Cinq ans de prison, plus une sanction civile : c’est ce que risque désormais tout Tunisien qui entrerait en « contact direct ou indirect » avec des étrangers afin de porter préjudice à la « sécurité économique » du pays. Cet amendement gouvernemental à l’article 61 bis du code pénal a été adopté par le Parlement, à la quasi-unanimité, le 15 juin.
Qui est visé ? Devant les députés, Lazhar Bououni, le ministre de la Justice et des Droits de l’homme, a estimé que « la formulation d’une opinion, même si elle entraîne un préjudice, ne saurait être criminalisée ». En revanche, la loi punira à l’avenir toute personne « incitant des parties étrangères à ne pas accorder de crédits à la Tunisie, à ne pas investir dans le pays ou à boycotter le tourisme ». Le même jour, Abdelwahab Abdallah, ministre-conseiller auprès du président Ben Ali chargé des Affaires politiques, mettait en cause une « minorité dépourvue de tout sens patriotique » qui rêve « d’entraver la promotion de la Tunisie au rang de “partenaire avancé” de l’Union européenne ».

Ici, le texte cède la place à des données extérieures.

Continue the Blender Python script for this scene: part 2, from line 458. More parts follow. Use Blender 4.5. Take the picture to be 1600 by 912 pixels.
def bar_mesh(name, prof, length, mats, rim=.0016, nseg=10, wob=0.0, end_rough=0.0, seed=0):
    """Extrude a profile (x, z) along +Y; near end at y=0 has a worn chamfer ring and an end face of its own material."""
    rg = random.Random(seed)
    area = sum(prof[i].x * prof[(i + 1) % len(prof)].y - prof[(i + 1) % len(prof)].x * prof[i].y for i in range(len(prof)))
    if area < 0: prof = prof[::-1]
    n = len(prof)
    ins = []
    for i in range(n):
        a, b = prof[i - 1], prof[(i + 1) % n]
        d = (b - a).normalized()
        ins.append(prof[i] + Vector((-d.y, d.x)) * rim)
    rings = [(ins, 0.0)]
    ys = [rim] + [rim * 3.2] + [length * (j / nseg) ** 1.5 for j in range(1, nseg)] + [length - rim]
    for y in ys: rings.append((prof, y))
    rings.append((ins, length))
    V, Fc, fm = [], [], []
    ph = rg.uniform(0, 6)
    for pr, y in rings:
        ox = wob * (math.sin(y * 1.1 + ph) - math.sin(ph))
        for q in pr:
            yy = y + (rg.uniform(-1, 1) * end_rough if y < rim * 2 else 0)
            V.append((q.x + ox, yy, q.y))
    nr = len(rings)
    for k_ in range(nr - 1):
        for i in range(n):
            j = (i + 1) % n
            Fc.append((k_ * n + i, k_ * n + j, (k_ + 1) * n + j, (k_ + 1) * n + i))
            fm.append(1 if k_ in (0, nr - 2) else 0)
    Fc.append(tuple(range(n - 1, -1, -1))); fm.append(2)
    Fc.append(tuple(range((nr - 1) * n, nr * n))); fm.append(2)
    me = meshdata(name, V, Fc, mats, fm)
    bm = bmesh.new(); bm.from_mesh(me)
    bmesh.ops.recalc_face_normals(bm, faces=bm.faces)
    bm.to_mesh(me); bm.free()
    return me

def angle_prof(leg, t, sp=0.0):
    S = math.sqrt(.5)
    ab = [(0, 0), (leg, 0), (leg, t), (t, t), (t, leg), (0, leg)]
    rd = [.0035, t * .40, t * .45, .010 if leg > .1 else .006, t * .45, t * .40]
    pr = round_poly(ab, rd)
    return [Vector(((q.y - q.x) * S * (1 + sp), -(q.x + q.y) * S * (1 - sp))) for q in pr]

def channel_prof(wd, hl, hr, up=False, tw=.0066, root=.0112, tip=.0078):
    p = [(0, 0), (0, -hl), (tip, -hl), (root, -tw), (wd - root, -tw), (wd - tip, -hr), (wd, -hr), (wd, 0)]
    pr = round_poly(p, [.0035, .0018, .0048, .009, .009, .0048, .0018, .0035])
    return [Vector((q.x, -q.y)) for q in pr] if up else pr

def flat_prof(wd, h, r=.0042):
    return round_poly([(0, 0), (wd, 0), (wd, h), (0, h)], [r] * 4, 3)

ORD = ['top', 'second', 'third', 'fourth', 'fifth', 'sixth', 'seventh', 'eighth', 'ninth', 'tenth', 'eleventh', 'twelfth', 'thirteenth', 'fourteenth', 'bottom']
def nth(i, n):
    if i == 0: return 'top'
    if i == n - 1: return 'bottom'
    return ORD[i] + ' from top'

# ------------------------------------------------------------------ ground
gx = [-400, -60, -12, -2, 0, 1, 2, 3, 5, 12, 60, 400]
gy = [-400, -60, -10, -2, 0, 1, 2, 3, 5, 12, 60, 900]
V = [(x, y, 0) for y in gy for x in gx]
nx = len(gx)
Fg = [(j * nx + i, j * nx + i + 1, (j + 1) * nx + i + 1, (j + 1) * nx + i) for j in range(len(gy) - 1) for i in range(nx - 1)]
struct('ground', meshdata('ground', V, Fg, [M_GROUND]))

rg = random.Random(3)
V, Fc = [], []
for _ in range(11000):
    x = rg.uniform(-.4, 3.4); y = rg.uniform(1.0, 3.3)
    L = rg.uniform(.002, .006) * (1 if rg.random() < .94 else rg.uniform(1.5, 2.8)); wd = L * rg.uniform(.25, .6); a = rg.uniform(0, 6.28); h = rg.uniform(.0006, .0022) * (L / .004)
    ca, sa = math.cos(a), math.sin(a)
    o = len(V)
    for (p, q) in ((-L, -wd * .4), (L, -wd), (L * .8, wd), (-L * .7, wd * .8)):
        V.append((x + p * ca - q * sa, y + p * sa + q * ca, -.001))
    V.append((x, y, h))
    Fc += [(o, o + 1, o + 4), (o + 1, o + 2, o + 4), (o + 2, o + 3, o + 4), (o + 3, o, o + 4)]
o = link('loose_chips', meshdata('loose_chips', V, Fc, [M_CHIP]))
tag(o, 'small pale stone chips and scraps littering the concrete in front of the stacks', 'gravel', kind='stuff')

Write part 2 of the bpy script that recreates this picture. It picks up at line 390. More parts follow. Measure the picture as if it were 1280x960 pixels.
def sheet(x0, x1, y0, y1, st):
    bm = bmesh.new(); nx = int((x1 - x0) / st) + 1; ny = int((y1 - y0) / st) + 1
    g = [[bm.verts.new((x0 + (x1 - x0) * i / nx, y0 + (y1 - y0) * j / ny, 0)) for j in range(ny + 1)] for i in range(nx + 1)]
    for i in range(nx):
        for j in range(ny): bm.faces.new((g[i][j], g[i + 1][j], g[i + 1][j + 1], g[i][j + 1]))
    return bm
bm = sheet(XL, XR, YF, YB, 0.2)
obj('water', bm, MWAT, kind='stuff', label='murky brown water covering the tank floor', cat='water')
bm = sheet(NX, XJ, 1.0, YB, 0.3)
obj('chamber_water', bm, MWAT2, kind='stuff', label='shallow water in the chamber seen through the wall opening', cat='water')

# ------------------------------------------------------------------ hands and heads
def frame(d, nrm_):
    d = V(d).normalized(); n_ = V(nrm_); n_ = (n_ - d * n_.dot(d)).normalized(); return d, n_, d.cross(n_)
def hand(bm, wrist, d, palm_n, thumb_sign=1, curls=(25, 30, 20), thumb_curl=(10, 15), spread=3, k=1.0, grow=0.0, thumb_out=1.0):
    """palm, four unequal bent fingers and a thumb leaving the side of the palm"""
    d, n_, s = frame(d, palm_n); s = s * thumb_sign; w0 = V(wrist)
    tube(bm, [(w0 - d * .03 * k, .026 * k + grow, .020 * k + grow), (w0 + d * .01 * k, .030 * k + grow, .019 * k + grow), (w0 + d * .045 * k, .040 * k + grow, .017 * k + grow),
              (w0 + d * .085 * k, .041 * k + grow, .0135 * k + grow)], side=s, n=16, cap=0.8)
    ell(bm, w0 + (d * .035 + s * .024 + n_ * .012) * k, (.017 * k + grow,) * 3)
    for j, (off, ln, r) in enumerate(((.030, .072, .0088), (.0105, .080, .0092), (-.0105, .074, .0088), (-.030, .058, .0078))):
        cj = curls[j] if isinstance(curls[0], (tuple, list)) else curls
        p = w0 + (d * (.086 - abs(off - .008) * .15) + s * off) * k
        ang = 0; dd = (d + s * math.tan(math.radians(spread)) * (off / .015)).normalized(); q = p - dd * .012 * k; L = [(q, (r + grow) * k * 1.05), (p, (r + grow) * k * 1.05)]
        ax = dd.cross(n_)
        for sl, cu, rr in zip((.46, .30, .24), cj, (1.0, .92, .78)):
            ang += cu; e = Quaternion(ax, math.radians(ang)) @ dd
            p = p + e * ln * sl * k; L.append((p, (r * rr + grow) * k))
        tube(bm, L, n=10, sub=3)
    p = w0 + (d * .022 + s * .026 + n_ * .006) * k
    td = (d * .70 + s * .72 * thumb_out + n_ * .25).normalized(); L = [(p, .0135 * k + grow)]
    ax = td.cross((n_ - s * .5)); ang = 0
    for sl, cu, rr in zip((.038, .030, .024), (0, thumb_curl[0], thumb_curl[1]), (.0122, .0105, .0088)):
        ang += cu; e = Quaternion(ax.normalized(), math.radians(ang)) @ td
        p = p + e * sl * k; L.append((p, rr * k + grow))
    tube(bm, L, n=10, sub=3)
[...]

Parmi les ténors de la société civile pris pour cible figure Khemaïs Chammarri, un vétéran des droits de l’homme que des médias locaux qualifient volontiers de « traître ». La Ligue tunisienne de défense des droits de l’homme (LTDH) voit dans la nouvelle loi « un danger pour les libertés publiques ». Elle est faite pour « terroriser l’opposition », renchérit Mustapha Ben Jaafar, le très modéré secrétaire général du Forum démocratique pour le travail et les libertés (FDTL). Avant le vote du Parlement, le mouvement Ettajdid avait quant à lui demandé le retrait pur et simple du projet de loi.